Eventually, when our remote sites have run this for a few weeks, they
will see a big improvement in their DASD.

To answer the previous post on how I accomplish this, the steps are 
fairly simple:

1. DSPOBJD &lib/*ALL to an *OUTFILE
2. Read the *OUTFILE, and write the lib,file,current recs,deleted recs
    to a file keyed descending by the deleted recs
3. Read the file and run a reorg for each record (I check for the number
    of deleted records to exceed a threshhold
4. I also have a time stored as a stop time and check it before starting
    the next reorg 

Dan Rasch - because if the human species concentrated on the really 
important things in life, there would be a shortage of fishing poles!

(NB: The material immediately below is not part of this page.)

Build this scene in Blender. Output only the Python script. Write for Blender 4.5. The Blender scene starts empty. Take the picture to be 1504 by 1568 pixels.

On Mon, 14 May 2001, Walden H. Leverich wrote:

> Dan,
> 
> Might I suggest also allowing the sort on deleted space not # of records.
> 1,000,000 deleted records in a 10 byte record is meaningless, but 100,000
> records in a 2000 byte record isn't.
> 
> -Walden
> 
> -----Original Message-----
> From: Dan Rasch [mailto:drasch@mail.win.org]
> Sent: Friday, May 11, 2001 4:12 PM
> To: MIDRANGE-L@midrange.com
> Subject: Retrieve System Status
> 
> 
>       
> I am writing an intelligent reorg program that will sort an outfile
> descending by number of deleted records and then reorg files in that
> order until a time value is reached.  The program is already operational,
> but I would like to add a before reorg message of the %ASP used and
> an after message, giving the users an idea of how much disk we recovered.
> 
> I may even go further to tell them how much storage (instead of a percent)
> was regained.  
> 
> I could do a WRKSTSSTS and parse it, but a retrieve is alot cleaner.
> Is there an API or such I could use here?
> 
> Thanks,
> Dan Rasch - because if the human species concentrated on the really 
> important things in life, there would be a shortage of fishing poles!